Desai leads discussion of Kumkum Chatterjee’s work.

On October 4, Madhuri Desai led several colleagues in discussion of an article published posthumously by our late colleague Kumkum Chatterjee, “Goddess Encounters: Mughals, Monsters and the Goddess in Bengal.”  A conference in honor of Prof. Chatterjee’s life and scholarship was held at Penn State on October 5-6.

Henriette-Rika Benveniste, Jon Brockopp, Samar Farage, Art Goldschmidt, Gregg Roeber, Annie Rose and Rebekah Zwanzig attended the seminar, which focused on several of the major themes in this article, including the relationship of vernacular texts and Persian histories and a re-imagining of the role of the Mughals in the local history of Bengal. Contrary to views that Indian perceptions of religion are timeless and unchanging, Chatterjee demonstrated in this article that changing images of the Goddess responded to local and regional perceptions.

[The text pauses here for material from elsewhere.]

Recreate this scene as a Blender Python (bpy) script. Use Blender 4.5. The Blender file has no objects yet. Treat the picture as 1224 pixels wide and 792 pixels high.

Our broad-ranging discussion included comparisons with representations of Mary in 19th and 20th century America and also perceptions of the Mughals as Muslim rulers “interrupting” a continuous sense of Hindu history. This relationship that Chatterjee describes between religious symbolism and political power is a very fruitful one that has implications for many other religious traditions.